Vincent Rougeau: As our students are developing their legal expertise, what would you say to them about how they retain core aspects of their humanity, which really allow them to be effective?

James Comey: Understanding people is the key to being an effective advocate, counselor, friend, spouse—understanding that people are seeing the world and experiencing it differently than you are. And also realizing that we share a common experience and we’re all afraid. Every human being is afraid. Understanding that and trying to use it as an engine for the development of empathy, a sense of feeling and connection with other people, is also at the heart of being an effective advocate.

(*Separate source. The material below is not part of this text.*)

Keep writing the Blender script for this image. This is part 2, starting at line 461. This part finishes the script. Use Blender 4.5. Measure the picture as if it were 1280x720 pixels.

VR: How would you advise young lawyers to understand the domestic and foreign security threats that this country faces?

JC: The challenge and wonder of the internet are the same thing. The wonder is we’re all next-door neighbors. Beijing and Boston are separated by microseconds because information and video images, expressions of joy and sadness are moving at the speed of light. But the bad part is we’re all next-door neighbors. And so people who want to take everything that means anything to you are just as close to you as if they were in the next cubicle.

VR: How much geographic, ethnic, linguistic, and racial diversity did you see—or how much of a change did you see—during your time in the FBI? How would you think about those issues going forward for the FBI?

JC: I had assumed that after 9/11, we had attracted a broad spectrum of America to the work. But we hadn’t. The statistics shocked me. I wrote to the whole workforce and said: This is an emergency. This is a crisis. First of all, there’s a moral imperative. We have to attract more people of color, more women, to be part of this, but there’s also an effectiveness imperative. As the country grows more complicated, more diverse—in my view more wonderful—we have to be effective and have to look more like America. And so we set about to change the FBI in significant ways.

VR: You’ve spoken at length about pivotal moments and institutions like the FBI and the Department of Justice. Are we in the midst of another pivotal moment for these institutions?

JC: We are at an inflection point, a point where we’re going to see extraordinary growth. There’s no deep state, but there are deep values that go into bedrock. Apolitical non-partisan law enforcement is written on the hearts of everybody who works there. They don’t want to be part of anybody’s political tribe. They haven’t changed [during] the four years of the Trump administration. They’ll be unlocked pretty quickly and talent will flow back to the extent that people left. The harder part of the inflection point is going to be to lead Americans out of the fog. And so the mission for the new president and for the new leaders of the Department of Justice is to help people escape that fog, to show them what empathetic, competent, honest leadership looks like.